Look through the material below for "this". Copy every line that contains it.

BEGIN Records provided

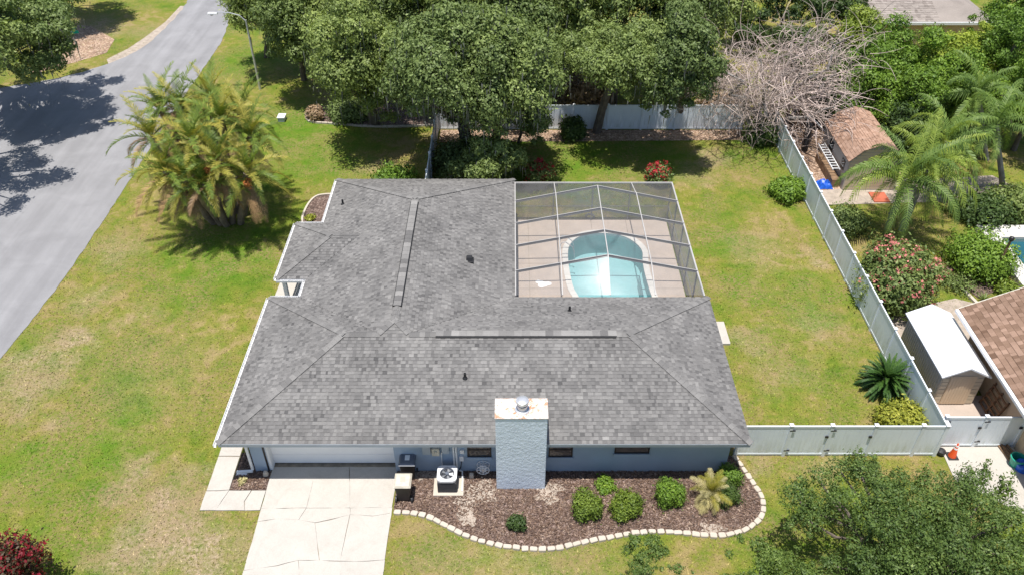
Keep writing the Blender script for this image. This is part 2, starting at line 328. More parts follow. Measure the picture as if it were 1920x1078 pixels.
# ------------------------------------------------------------------ object helpers
ORG = {}
def tag(o, label=None, cat=None, group=None, kind=None):
    if label: o['label'] = label
    if cat: o['category'] = cat
    if group: o['group'] = group
    if kind: o['kind'] = kind
    return o
def thing(name, label, cat, loc=(0, 0, 0), group=None):
    o = bpy.data.objects.new(name, None); COL.objects.link(o); o.location = loc; o.empty_display_size = 0.3
    ORG[o.name] = Vector(loc); tag(o, label, cat, group); return o
def link(name, me, parent=None, origin=None):
    o = bpy.data.objects.new(name, me); COL.objects.link(o)
    if parent is not None:
        o.parent = parent; ORG[o.name] = ORG[parent.name]
    elif origin is not None:
        o.location = origin; ORG[o.name] = Vector(origin)
    else: ORG[o.name] = Vector((0, 0, 0))
    return o
class MB:
    def __init__(s): s.v = []; s.f = []; s.mi = []; s.tone = []; s.cur = 0; s.ct = 0.5
    def add(s, vs, fs):
        n = len(s.v); s.v += [tuple(v) for v in vs]
        for f in fs:
            s.f.append(tuple(i + n for i in f)); s.mi.append(s.cur); s.tone.append(s.ct)
        return s
    def box(s, x0, x1, y0, y1, z0, z1):
        return s.add([(x0, y0, z0), (x1, y0, z0), (x1, y1, z0), (x0, y1, z0), (x0, y0, z1), (x1, y0, z1), (x1, y1, z1), (x0, y1, z1)],
                     [(0, 3, 2, 1), (4, 5, 6, 7), (0, 1, 5, 4), (1, 2, 6, 5), (2, 3, 7, 6), (3, 0, 4, 7)])
    def tbox(s, c0, h0, c1, h1):
        """box tapering from rectangle (centre c0, half sizes h0) to (c1, h1)"""
        vs = []
        for c, h in ((c0, h0), (c1, h1)):
            for a, b in ((-1, -1), (1, -1), (1, 1), (-1, 1)): vs.append((c[0] + a * h[0], c[1] + b * h[1], c[2]))
        return s.add(vs, [(0, 3, 2, 1), (4, 5, 6, 7), (0, 1, 5, 4), (1, 2, 6, 5), (2, 3, 7, 6), (3, 0, 4, 7)])
    def prism(s, poly, z0, z1, bottom=False):
        a = sum(poly[i - 1][0] * poly[i][1] - poly[i][0] * poly[i - 1][1] for i in range(len(poly)))
        if a < 0: poly = poly[::-1]
        n = len(poly)
        vs = [(p[0], p[1], z0) for p in poly] + [(p[0], p[1], z1) for p in poly]
        fs = [tuple(range(n, 2 * n))] + [(i, (i + 1) % n, n + (i + 1) % n, n + i) for i in range(n)]
        if bottom: fs.append(tuple(range(n - 1, -1, -1)))
        return s.add(vs, fs)
    def bar(s, a, b, w, h, up=(0, 0, 1)):
        a = Vector(a); b = Vector(b); d = (b - a).normalized(); sd = d.cross(Vector(up))
        if sd.length < 1e-4: sd = Vector((1, 0, 0))
        sd.normalize(); u = sd.cross(d).normalized()
        vs = []
        for p in (a, b):
            for i, j in ((-1, -1), (1, -1), (1, 1), (-1, 1)): vs.append(p + sd * (w / 2 * i) + u * (h / 2 * j))
        return s.add(vs, [(0, 1, 2, 3), (7, 6, 5, 4), (0, 4, 5, 1), (1, 5, 6, 2), (2, 6, 7, 3), (3, 7, 4, 0)])
    def tube(s, pts, rads, n=6, cap=True):
        pts = [Vector(p) for p in pts]; m = len(pts)
        if isinstance(rads, (int, float)): rads = [rads] * m
        vs = []; ref = Vector((0.31, 0.17, 1)).normalized()
        for i, p in enumerate(pts):
            d = (pts[min(i + 1, m - 1)] - pts[max(i - 1, 0)]).normalized()
            a = d.cross(ref)
            if a.length < 1e-3: a = d.cross(Vector((1, 0, 0)))
            a.normalize(); b = d.cross(a)
            for k in range(n):
                t = 2 * math.pi * k / n
                vs.append(p + (a * math.cos(t) + b * math.sin(t)) * rads[i])
        fs = [(i * n + k, i * n + (k + 1) % n, (i + 1) * n + (k + 1) % n, (i + 1) * n + k) for i in range(m - 1) for k in range(n)]
        if cap: fs += [tuple(range(n - 1, -1, -1)), tuple(range((m - 1) * n, m * n))]
        return s.add(vs, fs)
    def lathe(s, c, prof, n=20):
        vs = []
        for r, z in prof:
            for k in range(n):
                t = 2 * math.pi * k / n; vs.append((c[0] + r * math.cos(t), c[1] + r * math.sin(t), c[2] + z))
        m = len(prof)
        fs = [(i * n + k, i * n + (k + 1) % n, (i + 1) * n + (k + 1) % n, (i + 1) * n + k) for i in range(m - 1) for k in range(n)]
        fs += [tuple(range(n - 1, -1, -1)), tuple(range((m - 1) * n, m * n))]
        return s.add(vs, fs)
    def mesh(s, name, mats, org=(0, 0, 0), smooth=False, bevel=0):
        if not isinstance(mats, (list, tuple)): mats = [mats]
        me = bpy.data.meshes.new(name); o = Vector(org)
        me.from_pydata([(v[0] - o.x, v[1] - o.y, v[2] - o.z) for v in s.v], [], s.f)
        for m in mats: me.materials.append(m)
        me.polygons.foreach_set('material_index', s.mi)
        if smooth: me.polygons.foreach_set('use_smooth', [True] * len(s.f))
        a = me.attributes.new('tone', 'FLOAT', 'FACE'); a.data.foreach_set('value', s.tone)
        me.update(); return me
    def build(s, name, mats, parent=None, origin=None, smooth=False, bevel=0):
        org = ORG[parent.name] if parent is not None else (Vector(origin) if origin is not None else Vector((0, 0, 0)))
        o = link(name, s.mesh(name, mats, org, smooth), parent, origin)
        if bevel:
            b = o.modifiers.new('bevel', 'BEVEL'); b.width = bevel; b.segments = 2; b.limit_method = 'ANGLE'
        return o
def quads_mesh(name, V, mat, org, tone, k=4):
    """V: (n*k,3) float array, k verts per face"""
    n = len(V) // k; me = bpy.data.meshes.new(name)
    V = (V - np.array(org)).astype(np.float32)
    me.vertices.add(len(V)); me.vertices.foreach_set('co', V.ravel())
    me.loops.add(n * k); me.loops.foreach_set('vertex_index', np.arange(n * k, dtype=np.int32))
    me.polygons.add(n); me.polygons.foreach_set('loop_start', np.arange(0, n * k, k, dtype=np.int32))
    me.materials.append(mat)
    a = me.attributes.new('tone', 'FLOAT', 'FACE'); a.data.foreach_set('value', tone.astype(np.float32))
    me.update(calc_edges=True); return me
def unit(a): return a / (np.linalg.norm(a, axis=1, keepdims=True) + 1e-9)
def leaves(name, clumps, n, size, mat, parent, seed=0, squash=0.75, spread=0.28, aspect=0.5, up=0.25, origin=None, shell=0.7):
    aspect *= 1.0
    rg = np.random.default_rng(seed); C = np.array(clumps, float)
    wgt = C[:, 3] ** 2; idx = rg.choice(len(C), n, p=wgt / wgt.sum())
    d = unit(rg.normal(size=(n, 3)) + np.array([0, 0, up]))
    lump = 1 + 0.22 * np.sin(d[:, 0] * 5 + idx * 1.7) * np.cos(d[:, 1] * 6 + idx) + 0.12 * np.sin(d[:, 2] * 11 + d[:, 0] * 9 + idx * 2.1)
    r = C[idx, 3] * (shell + (1 - shell) * rg.random(n) + spread * np.abs(rg.normal(size=n)) * rg.random(n)) * lump
    P = C[idx, :3] + d * r[:, None] * np.array([1, 1, squash])
    nr = unit(d * 0.9 + rg.normal(size=(n, 3)) * 0.42 + np.array([0, 0, 0.15]))
    t = unit(np.cross(nr, rg.normal(size=(n, 3)))); b = np.cross(nr, t)
    s = size * (0.6 + 0.8 * rg.random(n))[:, None]
    V = np.empty((n, 4, 3)); V[:, 0] = P - t * s; V[:, 1] = P + b * s * aspect - nr * s * .18; V[:, 2] = P + t * s; V[:, 3] = P - b * s * aspect - nr * s * .18
    V = V.reshape(-1, 3)
    tone = np.clip(0.5 + 0.2 * rg.normal(size=n) + 0.12 * np.sin(idx * 12.9), 0, 1)
    org = ORG[parent.name] if parent is not None else Vector(origin)
    return link(name, quads_mesh(name, V, mat, org, tone), parent, origin)
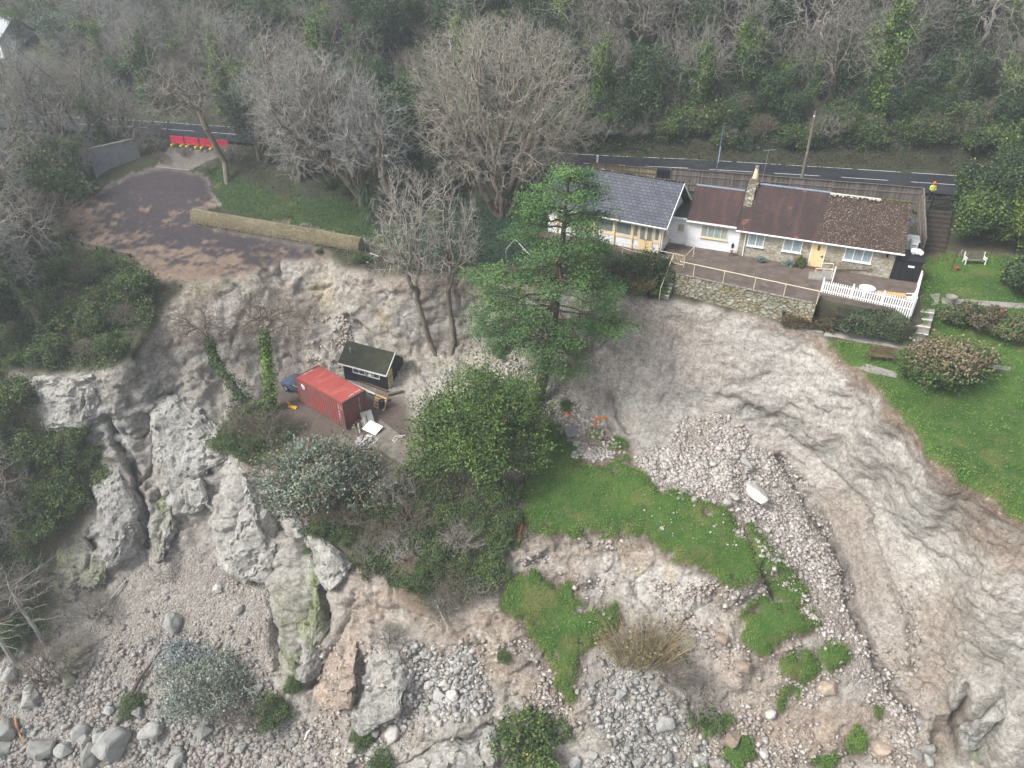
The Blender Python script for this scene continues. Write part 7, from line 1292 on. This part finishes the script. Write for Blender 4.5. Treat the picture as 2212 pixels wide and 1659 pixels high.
def boulder(px, py, size, kind, label, group=None, sq=(1, 1, 1), sink=.25, name='boulder', rz=None):
    o = bpy.data.objects.new(name, random.choice(ROCKS[kind])); COL.objects.link(o); p = P(px, py); d = (p - Vector((0, 0, CAMZ))).length; r = size / 2 * d / F
    o.location = p + Vector((0, 0, r * (.6 - sink))); o.scale = (r * sq[0], r * sq[1], r * sq[2]); o.rotation_euler = (random.uniform(-.4, .4), random.uniform(-.4, .4), random.uniform(0, 6.28) if rz is None else rz); return tag(o, label, 'rock' if size < 40 else 'boulder', group)
BIG = [(256,1618,86,'g','largest pale grey boulder at the lower left, squarish with a flat top'),(195,1642,62,'g','big grey boulder just left of the largest one'),(331,1582,56,'g','big rounded boulder right of the largest one'),(313,1604,34,'g','narrow boulder standing right of the largest one'),(180,1588,48,'g','flat-faced boulder above the pair of big boulders'),(97,1622,54,'g','low grey boulder near the bottom left corner'),(18,1584,50,'g','boulder at the left edge of the debris'),(6,1622,40,'g','dark boulder cut by the left edge near the bottom'),(68,1515,46,'g','rounded boulder above the left end of the debris'),(22,1465,36,'g','boulder below the tall dead tree'),(54,1408,38,'g','slab leaning at the foot of the tall dead tree'),(166,1428,60,'m','mossy block at the left margin of the debris fan'),(150,1470,40,'m','lower mossy block at the left margin of the debris fan'),(374,1354,58,'g','half-buried flat rock in the upper debris fan'),(470,1275,26,'w','pale stone high in the debris fan'),(515,1320,30,'w','white pointed stone on the right of the debris fan'),(299,1540,34,'g','upright stone beside the fallen log'),(396,1512,38,'g','boulder below the uprooted shrub'),(446,1588,42,'g','rounded boulder at the bottom under the uprooted shrub'),(216,1584,26,'g','small boulder left of the flat-faced one'),(140,1625,40,'g','boulder between the low grey one and the pair'),(380,1650,40,'g','boulder at the bottom edge right of the largest'),(558,1494,34,'g','boulder right of the uprooted shrub'),
 (956,1480,30,'w','upper white boulder in the pale block pile'),(949,1508,36,'w','middle white boulder in the pale block pile'),(942,1526,28,'w','lower white boulder in the pale block pile'),(850,1588,48,'w','big pale boulder on the lower central rocks'),(809,1584,32,'w','boulder left of the big pale one on the central rocks'),(891,1465,20,'w','small white stone above the pale block pile'),(899,1426,18,'w','highest white stone on the central buttress'),(981,1501,34,'w','flat pale block right of the white boulders'),(1113,1560,20,'w','lone white stone above the bottom centre bush'),(866,1534,28,'w','pale stone between the two central piles'),(1338,1505,36,'g','grey block in the rubble below the canes'),(1435,1566,52,'g','big grey block at the right of the grey rubble'),(1320,1494,26,'g','small block beside the grey block below the canes'),(1442,1638,28,'g','block at the lower right of the grey rubble'),(1378,1652,28,'g','block at the bottom edge of the grey rubble'),(1241,1652,34,'g','block at the bottom edge right of the bush'),(1280,1634,26,'g','stone near the bottom edge right of the bush'),(1417,1486,26,'g','stone under the canes'),
 (1783,1490,46,'p','rounded peach boulder beside the lowest turf islands'),(1905,1623,36,'p','peach boulder near the bottom right'),(1664,1545,30,'w','upright pale stone right of the turf island'),(1646,1630,28,'w','white stone beside the lowest turf'),(1580,1600,40,'p','earthy block between turf pieces'),(2082,1613,46,'m','greenish boulder in the right gully'),(2006,1620,26,'g','blue-grey boulder in the right gully'),(1978,1632,26,'g','second blue-grey boulder in the right gully'),(1985,1568,34,'g','boulder at the foot of the right face'),(2006,1645,28,'g','lowest blue-grey boulder in the right gully'),(2110,1640,34,'m','flat greenish boulder at the bottom right'),(1600,1440,40,'p','earthy block left of the turf islands'),(1560,1385,38,'p','peach block on the broken slope left of the turf'),(1570,1090,26,'w','pale slab lying at the edge of the slipped lawn'),(1430,1150,14,'w','lone white stone on the slipped lawn')]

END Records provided

» **Exercise answer**
Keep writing the Blender script for this image. This is part 2, starting at line 328. More parts follow. Measure the picture as if it were 1920x1078 pixels.
The Blender Python script for this scene continues. Write part 7, from line 1292 on. This part finishes the script. Write for Blender 4.5. Treat the picture as 2212 pixels wide and 1659 pixels high.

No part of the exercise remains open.